-- BEGIN Material provided --
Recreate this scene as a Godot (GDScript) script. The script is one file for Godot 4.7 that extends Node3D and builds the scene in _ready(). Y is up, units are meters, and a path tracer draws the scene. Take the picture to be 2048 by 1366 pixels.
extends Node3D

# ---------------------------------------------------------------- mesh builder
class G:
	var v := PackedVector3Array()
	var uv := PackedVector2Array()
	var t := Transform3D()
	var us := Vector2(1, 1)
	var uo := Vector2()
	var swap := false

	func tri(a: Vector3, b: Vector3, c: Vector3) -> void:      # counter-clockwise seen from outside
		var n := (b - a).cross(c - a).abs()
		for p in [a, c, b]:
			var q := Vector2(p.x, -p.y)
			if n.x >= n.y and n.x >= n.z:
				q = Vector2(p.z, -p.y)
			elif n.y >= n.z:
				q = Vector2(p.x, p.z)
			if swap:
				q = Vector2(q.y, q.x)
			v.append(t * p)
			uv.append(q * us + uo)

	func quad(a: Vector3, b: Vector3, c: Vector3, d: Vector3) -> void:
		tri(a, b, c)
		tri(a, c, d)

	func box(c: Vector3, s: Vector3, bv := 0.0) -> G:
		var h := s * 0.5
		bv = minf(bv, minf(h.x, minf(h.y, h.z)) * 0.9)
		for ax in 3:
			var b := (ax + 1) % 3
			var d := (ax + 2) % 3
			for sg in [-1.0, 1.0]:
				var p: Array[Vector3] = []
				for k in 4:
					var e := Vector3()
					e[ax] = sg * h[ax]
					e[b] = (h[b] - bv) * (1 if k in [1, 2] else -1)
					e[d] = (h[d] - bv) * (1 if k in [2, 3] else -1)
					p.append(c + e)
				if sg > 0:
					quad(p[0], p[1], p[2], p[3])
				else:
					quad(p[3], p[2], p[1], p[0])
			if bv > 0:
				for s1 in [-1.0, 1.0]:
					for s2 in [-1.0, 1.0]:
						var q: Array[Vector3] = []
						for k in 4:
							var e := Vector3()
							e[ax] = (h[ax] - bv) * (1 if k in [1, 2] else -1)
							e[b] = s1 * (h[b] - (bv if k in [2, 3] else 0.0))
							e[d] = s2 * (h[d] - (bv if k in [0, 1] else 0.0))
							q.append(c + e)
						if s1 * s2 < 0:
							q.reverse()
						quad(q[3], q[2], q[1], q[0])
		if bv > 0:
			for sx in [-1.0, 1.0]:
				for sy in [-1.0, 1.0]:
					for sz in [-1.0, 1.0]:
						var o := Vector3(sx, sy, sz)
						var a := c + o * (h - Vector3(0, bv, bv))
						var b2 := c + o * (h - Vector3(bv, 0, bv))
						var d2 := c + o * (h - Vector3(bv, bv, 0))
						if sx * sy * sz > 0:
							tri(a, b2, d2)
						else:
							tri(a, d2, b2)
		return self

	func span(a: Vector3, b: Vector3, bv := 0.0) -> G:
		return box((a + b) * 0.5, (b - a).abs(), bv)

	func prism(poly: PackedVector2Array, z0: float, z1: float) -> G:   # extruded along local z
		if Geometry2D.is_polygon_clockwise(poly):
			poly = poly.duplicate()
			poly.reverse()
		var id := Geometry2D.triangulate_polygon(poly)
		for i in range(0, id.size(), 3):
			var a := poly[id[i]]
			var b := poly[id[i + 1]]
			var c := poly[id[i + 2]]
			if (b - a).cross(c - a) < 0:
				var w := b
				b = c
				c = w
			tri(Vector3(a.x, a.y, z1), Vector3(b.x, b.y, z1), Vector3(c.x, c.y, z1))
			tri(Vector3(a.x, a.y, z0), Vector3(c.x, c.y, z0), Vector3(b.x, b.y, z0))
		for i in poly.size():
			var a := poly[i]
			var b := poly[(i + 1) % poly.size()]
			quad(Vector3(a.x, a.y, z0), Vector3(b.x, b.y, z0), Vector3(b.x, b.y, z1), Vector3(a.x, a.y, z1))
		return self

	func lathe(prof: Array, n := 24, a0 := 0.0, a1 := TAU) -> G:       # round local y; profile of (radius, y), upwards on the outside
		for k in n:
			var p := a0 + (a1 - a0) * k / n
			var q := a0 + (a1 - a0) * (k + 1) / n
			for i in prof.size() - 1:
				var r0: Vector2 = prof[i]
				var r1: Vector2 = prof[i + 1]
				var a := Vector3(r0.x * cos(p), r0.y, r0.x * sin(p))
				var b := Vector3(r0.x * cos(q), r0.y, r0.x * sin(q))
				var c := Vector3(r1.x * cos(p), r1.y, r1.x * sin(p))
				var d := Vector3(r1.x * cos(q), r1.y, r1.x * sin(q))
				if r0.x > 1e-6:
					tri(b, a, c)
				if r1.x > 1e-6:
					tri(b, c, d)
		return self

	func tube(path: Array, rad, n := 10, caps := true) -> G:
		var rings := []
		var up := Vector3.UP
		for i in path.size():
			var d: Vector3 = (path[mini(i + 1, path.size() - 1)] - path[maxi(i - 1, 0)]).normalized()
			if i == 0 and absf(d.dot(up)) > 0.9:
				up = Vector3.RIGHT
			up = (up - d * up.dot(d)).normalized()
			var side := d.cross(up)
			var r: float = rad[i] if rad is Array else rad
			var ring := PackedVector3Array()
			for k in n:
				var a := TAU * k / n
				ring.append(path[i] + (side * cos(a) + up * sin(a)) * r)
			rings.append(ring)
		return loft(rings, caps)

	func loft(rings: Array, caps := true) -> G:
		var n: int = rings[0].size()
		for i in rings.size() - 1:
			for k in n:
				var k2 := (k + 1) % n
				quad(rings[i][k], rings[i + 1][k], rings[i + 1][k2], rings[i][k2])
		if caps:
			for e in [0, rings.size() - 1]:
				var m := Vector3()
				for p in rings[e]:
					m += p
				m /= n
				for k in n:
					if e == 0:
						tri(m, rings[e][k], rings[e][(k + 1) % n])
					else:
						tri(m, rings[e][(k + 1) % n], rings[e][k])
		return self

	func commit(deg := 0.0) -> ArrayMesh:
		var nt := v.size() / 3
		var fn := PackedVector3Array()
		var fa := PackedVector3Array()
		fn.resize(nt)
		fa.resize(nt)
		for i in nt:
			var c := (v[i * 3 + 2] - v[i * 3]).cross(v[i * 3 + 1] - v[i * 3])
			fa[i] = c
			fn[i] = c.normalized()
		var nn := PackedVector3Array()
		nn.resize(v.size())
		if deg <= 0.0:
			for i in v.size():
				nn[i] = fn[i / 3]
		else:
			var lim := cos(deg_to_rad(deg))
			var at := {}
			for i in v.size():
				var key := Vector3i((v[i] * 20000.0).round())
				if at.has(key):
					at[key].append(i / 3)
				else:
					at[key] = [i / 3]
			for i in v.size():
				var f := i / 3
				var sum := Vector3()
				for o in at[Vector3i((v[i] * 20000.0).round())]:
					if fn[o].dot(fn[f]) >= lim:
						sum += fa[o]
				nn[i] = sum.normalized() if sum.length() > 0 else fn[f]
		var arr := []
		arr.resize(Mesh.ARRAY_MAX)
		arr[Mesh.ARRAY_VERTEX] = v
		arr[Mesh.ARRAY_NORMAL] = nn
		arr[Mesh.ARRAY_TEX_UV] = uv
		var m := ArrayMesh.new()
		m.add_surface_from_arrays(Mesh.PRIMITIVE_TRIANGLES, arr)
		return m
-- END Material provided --
* [Exercise objective]
Recite the full listing above exactly.

* [Full solution]
Recreate this scene as a Godot (GDScript) script. The script is one file for Godot 4.7 that extends Node3D and builds the scene in _ready(). Y is up, units are meters, and a path tracer draws the scene. Take the picture to be 2048 by 1366 pixels.
extends Node3D

# ---------------------------------------------------------------- mesh builder
class G:
	var v := PackedVector3Array()
	var uv := PackedVector2Array()
	var t := Transform3D()
	var us := Vector2(1, 1)
	var uo := Vector2()
	var swap := false

	func tri(a: Vector3, b: Vector3, c: Vector3) -> void:      # counter-clockwise seen from outside
		var n := (b - a).cross(c - a).abs()
		for p in [a, c, b]:
			var q := Vector2(p.x, -p.y)
			if n.x >= n.y and n.x >= n.z:
				q = Vector2(p.z, -p.y)
			elif n.y >= n.z:
				q = Vector2(p.x, p.z)
			if swap:
				q = Vector2(q.y, q.x)
			v.append(t * p)
			uv.append(q * us + uo)

	func quad(a: Vector3, b: Vector3, c: Vector3, d: Vector3) -> void:
		tri(a, b, c)
		tri(a, c, d)

	func box(c: Vector3, s: Vector3, bv := 0.0) -> G:
		var h := s * 0.5
		bv = minf(bv, minf(h.x, minf(h.y, h.z)) * 0.9)
		for ax in 3:
			var b := (ax + 1) % 3
			var d := (ax + 2) % 3
			for sg in [-1.0, 1.0]:
				var p: Array[Vector3] = []
				for k in 4:
					var e := Vector3()
					e[ax] = sg * h[ax]
					e[b] = (h[b] - bv) * (1 if k in [1, 2] else -1)
					e[d] = (h[d] - bv) * (1 if k in [2, 3] else -1)
					p.append(c + e)
				if sg > 0:
					quad(p[0], p[1], p[2], p[3])
				else:
					quad(p[3], p[2], p[1], p[0])
			if bv > 0:
				for s1 in [-1.0, 1.0]:
					for s2 in [-1.0, 1.0]:
						var q: Array[Vector3] = []
						for k in 4:
							var e := Vector3()
							e[ax] = (h[ax] - bv) * (1 if k in [1, 2] else -1)
							e[b] = s1 * (h[b] - (bv if k in [2, 3] else 0.0))
							e[d] = s2 * (h[d] - (bv if k in [0, 1] else 0.0))
							q.append(c + e)
						if s1 * s2 < 0:
							q.reverse()
						quad(q[3], q[2], q[1], q[0])
		if bv > 0:
			for sx in [-1.0, 1.0]:
				for sy in [-1.0, 1.0]:
					for sz in [-1.0, 1.0]:
						var o := Vector3(sx, sy, sz)
						var a := c + o * (h - Vector3(0, bv, bv))
						var b2 := c + o * (h - Vector3(bv, 0, bv))
						var d2 := c + o * (h - Vector3(bv, bv, 0))
						if sx * sy * sz > 0:
							tri(a, b2, d2)
						else:
							tri(a, d2, b2)
		return self

	func span(a: Vector3, b: Vector3, bv := 0.0) -> G:
		return box((a + b) * 0.5, (b - a).abs(), bv)

	func prism(poly: PackedVector2Array, z0: float, z1: float) -> G:   # extruded along local z
		if Geometry2D.is_polygon_clockwise(poly):
			poly = poly.duplicate()
			poly.reverse()
		var id := Geometry2D.triangulate_polygon(poly)
		for i in range(0, id.size(), 3):
			var a := poly[id[i]]
			var b := poly[id[i + 1]]
			var c := poly[id[i + 2]]
			if (b - a).cross(c - a) < 0:
				var w := b
				b = c
				c = w
			tri(Vector3(a.x, a.y, z1), Vector3(b.x, b.y, z1), Vector3(c.x, c.y, z1))
			tri(Vector3(a.x, a.y, z0), Vector3(c.x, c.y, z0), Vector3(b.x, b.y, z0))
		for i in poly.size():
			var a := poly[i]
			var b := poly[(i + 1) % poly.size()]
			quad(Vector3(a.x, a.y, z0), Vector3(b.x, b.y, z0), Vector3(b.x, b.y, z1), Vector3(a.x, a.y, z1))
		return self

	func lathe(prof: Array, n := 24, a0 := 0.0, a1 := TAU) -> G:       # round local y; profile of (radius, y), upwards on the outside
		for k in n:
			var p := a0 + (a1 - a0) * k / n
			var q := a0 + (a1 - a0) * (k + 1) / n
			for i in prof.size() - 1:
				var r0: Vector2 = prof[i]
				var r1: Vector2 = prof[i + 1]
				var a := Vector3(r0.x * cos(p), r0.y, r0.x * sin(p))
				var b := Vector3(r0.x * cos(q), r0.y, r0.x * sin(q))
				var c := Vector3(r1.x * cos(p), r1.y, r1.x * sin(p))
				var d := Vector3(r1.x * cos(q), r1.y, r1.x * sin(q))
				if r0.x > 1e-6:
					tri(b, a, c)
				if r1.x > 1e-6:
					tri(b, c, d)
		return self

	func tube(path: Array, rad, n := 10, caps := true) -> G:
		var rings := []
		var up := Vector3.UP
		for i in path.size():
			var d: Vector3 = (path[mini(i + 1, path.size() - 1)] - path[maxi(i - 1, 0)]).normalized()
			if i == 0 and absf(d.dot(up)) > 0.9:
				up = Vector3.RIGHT
			up = (up - d * up.dot(d)).normalized()
			var side := d.cross(up)
			var r: float = rad[i] if rad is Array else rad
			var ring := PackedVector3Array()
			for k in n:
				var a := TAU * k / n
				ring.append(path[i] + (side * cos(a) + up * sin(a)) * r)
			rings.append(ring)
		return loft(rings, caps)

	func loft(rings: Array, caps := true) -> G:
		var n: int = rings[0].size()
		for i in rings.size() - 1:
			for k in n:
				var k2 := (k + 1) % n
				quad(rings[i][k], rings[i + 1][k], rings[i + 1][k2], rings[i][k2])
		if caps:
			for e in [0, rings.size() - 1]:
				var m := Vector3()
				for p in rings[e]:
					m += p
				m /= n
				for k in n:
					if e == 0:
						tri(m, rings[e][k], rings[e][(k + 1) % n])
					else:
						tri(m, rings[e][(k + 1) % n], rings[e][k])
		return self

	func commit(deg := 0.0) -> ArrayMesh:
		var nt := v.size() / 3
		var fn := PackedVector3Array()
		var fa := PackedVector3Array()
		fn.resize(nt)
		fa.resize(nt)
		for i in nt:
			var c := (v[i * 3 + 2] - v[i * 3]).cross(v[i * 3 + 1] - v[i * 3])
			fa[i] = c
			fn[i] = c.normalized()
		var nn := PackedVector3Array()
		nn.resize(v.size())
		if deg <= 0.0:
			for i in v.size():
				nn[i] = fn[i / 3]
		else:
			var lim := cos(deg_to_rad(deg))
			var at := {}
			for i in v.size():
				var key := Vector3i((v[i] * 20000.0).round())
				if at.has(key):
					at[key].append(i / 3)
				else:
					at[key] = [i / 3]
			for i in v.size():
				var f := i / 3
				var sum := Vector3()
				for o in at[Vector3i((v[i] * 20000.0).round())]:
					if fn[o].dot(fn[f]) >= lim:
						sum += fa[o]
				nn[i] = sum.normalized() if sum.length() > 0 else fn[f]
		var arr := []
		arr.resize(Mesh.ARRAY_MAX)
		arr[Mesh.ARRAY_VERTEX] = v
		arr[Mesh.ARRAY_NORMAL] = nn
		arr[Mesh.ARRAY_TEX_UV] = uv
		var m := ArrayMesh.new()
		m.add_surface_from_arrays(Mesh.PRIMITIVE_TRIANGLES, arr)
		return m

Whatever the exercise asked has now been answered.